# Dataset content

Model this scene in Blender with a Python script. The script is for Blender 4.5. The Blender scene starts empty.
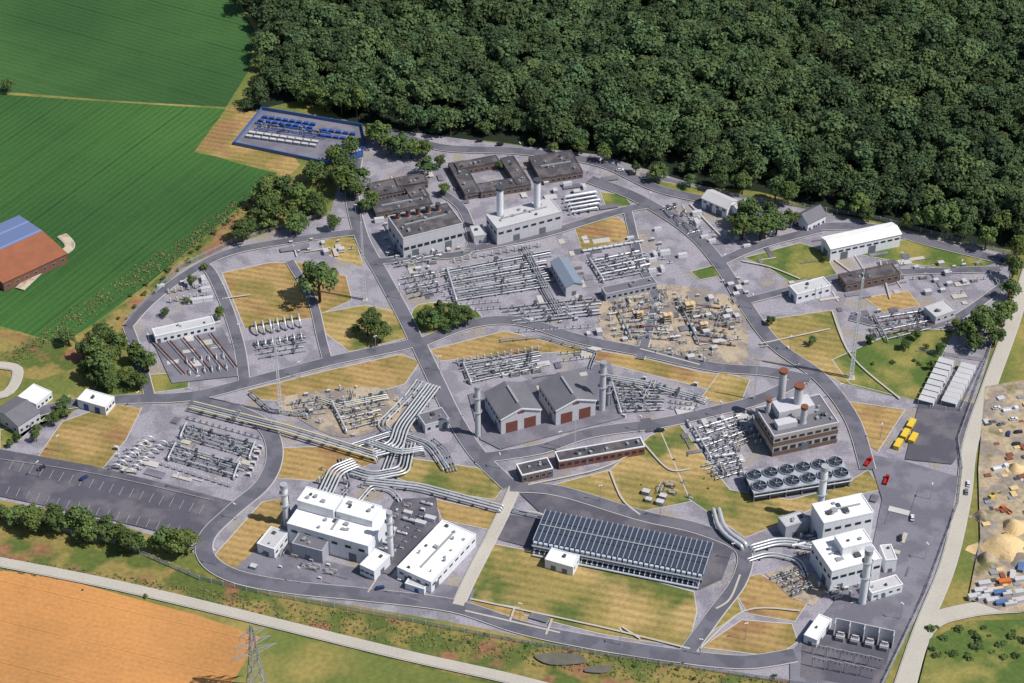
import bpy, math, random
import numpy as np
from mathutils import Vector, Matrix
random.seed(7)
rad=math.radians
F=2200.0; DEP=rad(38); H=740.0; CY=-H/math.tan(DEP)
sD,cD=math.sin(DEP),math.cos(DEP)
# plan survey: image measurement -> metres on the ground (or on a plane z)
def P(px,py,z=0.0):
    a=(px-512)/F; b=-(py-341.5)/F
    dy=b*sD+cD; dz=b*cD-sD
    t=(H-z)/(-dz)
    return Vector((a*t,CY+dy*t,z))
scene=bpy.context.scene
col=scene.collection
# ---------------------------------------------------------------- materials
def lin(c):
    c/=255.0
    return c/12.92 if c<=0.04045 else ((c+0.055)/1.055)**2.4
def C(r,g,b,k=0.8):
    return (lin(r)*k,lin(g)*k,lin(b)*k)
def M(name,rgb,rough=0.85,metal=0.0,n1=None,n2=None,alt=None,altn=(0.02,0.5,0.12),stripes=None,obj=False,brick=None,isl=None,alt2=None,wob=0.35,tint=None):
    m=bpy.data.materials.new(name); m.use_nodes=True
    nt=m.node_tree; nd=nt.nodes; L=nt.links
    bs=nd['Principled BSDF']
    bs.inputs['Roughness'].default_value=rough; bs.inputs['Metallic'].default_value=metal
    bs.inputs['Specular IOR Level'].default_value=0.3
    if obj:
        tc=nd.new('ShaderNodeTexCoord'); pos=tc.outputs['Object']
    else:
        g=nd.new('ShaderNodeNewGeometry'); pos=g.outputs['Position']
    def noise(s,det=3.0):
        n=nd.new('ShaderNodeTexNoise'); n.inputs['Scale'].default_value=s; n.inputs['Detail'].default_value=det
        L.new(pos,n.inputs['Vector']); return n.outputs['Fac']
    def math_(op,a,b=None,c=None):
        n=nd.new('ShaderNodeMath'); n.operation=op
        for i,x in enumerate((a,b,c)):
            if x is None: continue
            if isinstance(x,(int,float)): n.inputs[i].default_value=x
            else: L.new(x,n.inputs[i])
        return n.outputs[0]
    def mixc(f,a,b):
        n=nd.new('ShaderNodeMix'); n.data_type='RGBA'
        if isinstance(f,(int,float)): n.inputs[0].default_value=f
        else: L.new(f,n.inputs[0])
        for i,x in ((6,a),(7,b)):
            if isinstance(x,tuple): n.inputs[i].default_value=(*x[:3],1)
            else: L.new(x,n.inputs[i])
        return n.outputs[2]
    def ramp(v,lo,hi):
        n=nd.new('ShaderNodeMapRange'); n.inputs['From Min'].default_value=lo; n.inputs['From Max'].default_value=hi
        L.new(v,n.inputs['Value']); return n.outputs['Result']
    c=rgb
    if alt is not None:
        s,mid,w=altn
        c=mixc(ramp(noise(s,6.0),mid-w,mid+w),c,alt)
    if alt2 is not None:
        c=mixc(ramp(noise(alt2[1],5.0),alt2[2],alt2[2]+0.1),c,alt2[0])
    if isl is not None:
        g2=nd.new('ShaderNodeNewGeometry')
        c=mixc(g2.outputs['Random Per Island'],c,isl)
    val=None
    def addv(v):
        nonlocal val
        val = v if val is None else math_('ADD',val,v)
    if tint is not None:
        at=nd.new('ShaderNodeAttribute'); at.attribute_name='tint'; oi=nd.new('ShaderNodeObjectInfo')
        fr=math_('FRACT',math_('ADD',at.outputs['Fac'],oi.outputs['Random']))
        fr2=math_('FRACT',math_('MULTIPLY',fr,7.3))
        c=mixc(math_('MULTIPLY',fr2,tint[1]),c,tint[0])
        addv(math_('MULTIPLY',math_('SUBTRACT',fr,0.5),tint[2]))
    if brick is not None:
        sx=nd.new('ShaderNodeSeparateXYZ'); L.new(pos,sx.inputs[0])
        cx=nd.new('ShaderNodeCombineXYZ'); L.new(math_('ADD',sx.outputs[0],sx.outputs[1]),cx.inputs[0]); L.new(sx.outputs[2],cx.inputs[1])
        b=nd.new('ShaderNodeTexBrick'); L.new(cx.outputs[0],b.inputs['Vector'])
        b.inputs['Scale'].default_value=1.0; b.inputs['Brick Width'].default_value=brick[0]; b.inputs['Row Height'].default_value=brick[1]
        b.inputs['Mortar Size'].default_value=brick[2]; b.offset=brick[3]
        c2=mixc(b.outputs['Fac'],(1.0,1.0,1.0),(brick[4],)*3)
        n=nd.new('ShaderNodeMix'); n.data_type='RGBA'; n.blend_type='MULTIPLY'; n.inputs[0].default_value=1.0
        if isinstance(c,tuple): n.inputs[6].default_value=(*c,1)
        else: L.new(c,n.inputs[6])
        L.new(c2,n.inputs[7]); c=n.outputs[2]
    for nn in (n1,n2):
        if nn: addv(math_('MULTIPLY',math_('SUBTRACT',noise(nn[0]),0.5),nn[1]*2))
    if stripes:
        sx=nd.new('ShaderNodeSeparateXYZ'); L.new(pos,sx.inputs[0])
        for (ang,period,width,amt) in stripes:
            d=math_('ADD',math_('MULTIPLY',sx.outputs[0],-math.sin(ang)/period),math_('MULTIPLY',sx.outputs[1],math.cos(ang)/period))
            wo=math_('MULTIPLY',noise(0.03),wob*6/period)
            fr=math_('FRACT',math_('ADD',d,wo))
            tri=math_('ABSOLUTE',math_('SUBTRACT',fr,0.5))
            e=min(0.03,width*.25) if width<.2 else .05
            hit=ramp(tri,width*0.5+e,width*0.5-e)
            addv(math_('MULTIPLY',math_('MULTIPLY',hit,amt),ramp(noise(0.05),0.0,0.55)))
    if val is not None:
        v=math_('MAXIMUM',math_('ADD',val,1.0),0.05)
        s=nd.new('ShaderNodeVectorMath'); s.operation='SCALE'
        if isinstance(c,tuple): s.inputs[0].default_value=c
        else: L.new(c,s.inputs[0])
        L.new(v,s.inputs['Scale']); c=s.outputs[0]
    if isinstance(c,tuple): bs.inputs['Base Color'].default_value=(*c,1)
    else: L.new(c,bs.inputs['Base Color'])
    return m
def pang(a,b):
    d=P(*b)-P(*a); return math.atan2(d.y,d.x)
m_base=M('meadow',C(108,118,58),n1=(0.02,0.25),n2=(0.4,0.4),alt=C(154,140,80),altn=(0.03,0.53,0.1))
m_gravel=M('gravel',C(160,156,166),n1=(0.03,0.14),n2=(0.9,0.45),alt=C(138,135,146),altn=(0.08,0.52,0.05),alt2=(C(156,147,136),0.045,0.56))
m_gravel2=M('gravel_dirt',C(182,166,144),n1=(0.05,0.2),n2=(0.9,0.45),alt=C(144,134,128),altn=(0.08,0.5,0.05))
m_asph=M('asphalt',C(112,111,122),n1=(0.04,0.14),n2=(1.2,0.16),alt=C(98,98,109),altn=(0.09,0.52,0.05))
m_apron=M('apron',C(130,128,139),n1=(0.04,0.14),n2=(1.0,0.22),alt=C(112,111,122),altn=(0.06,0.5,0.05))
m_asph_d=M('asphalt_dark',C(90,89,100),n1=(0.05,0.18),n2=(1.0,0.2),alt=C(112,108,116),altn=(0.07,0.53,0.06))
m_conc=M('concrete',C(190,184,174),n1=(0.05,0.14),n2=(1.0,0.2))
m_kerb=M('kerb_concrete',C(196,193,192),n1=(0.2,0.12))
m_olive=M('grass_dry_olive',C(156,140,82),n1=(0.04,0.2),n2=(0.5,0.36),alt=C(102,114,56),altn=(0.028,0.53,0.05),stripes=[(rad(-15),5,0.5,-0.2)],alt2=(C(184,158,104),0.025,0.5))
m_ochre=M('grass_dry_ochre',C(180,150,98),n1=(0.04,0.2),n2=(0.5,0.36),alt=C(146,130,74),altn=(0.035,0.53,0.06),stripes=[(rad(-15),4.4,0.5,-0.2)],alt2=(C(158,122,84),0.03,0.55))
m_green=M('grass_green',C(88,110,50),n1=(0.05,0.25),n2=(0.6,0.4),alt=C(142,134,74),altn=(0.05,0.53,0.08))
m_verge=M('verge',C(148,132,76),n1=(0.04,0.3),n2=(0.4,0.5),alt=C(92,106,50),altn=(0.045,0.5,0.05),alt2=(C(150,106,80),0.05,0.54))
fA=pang((0,30),(230,95)); fB=pang((60,340),(270,172)); fW=pang((0,600),(230,655))
m_fieldA=M('crop_dark',C(54,92,46),n1=(0.012,0.16),n2=(0.4,0.2),stripes=[(fA,30,0.03,-0.3),(fA,4.2,0.5,-0.16)],alt=C(66,104,52),altn=(0.006,0.5,0.1),wob=.03)
m_fieldB=M('crop_green',C(70,114,52),n1=(0.012,0.18),n2=(0.4,0.2),stripes=[(fB,24,0.035,-0.34),(fB,4.2,0.5,-0.2)],alt=C(52,92,44),altn=(0.006,0.5,0.1),wob=.03)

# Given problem
Pick out lines containing the word "scene", each one as written.

# Worked answer
Model this scene in Blender with a Python script. The script is for Blender 4.5. The Blender scene starts empty.
scene=bpy.context.scene
col=scene.collection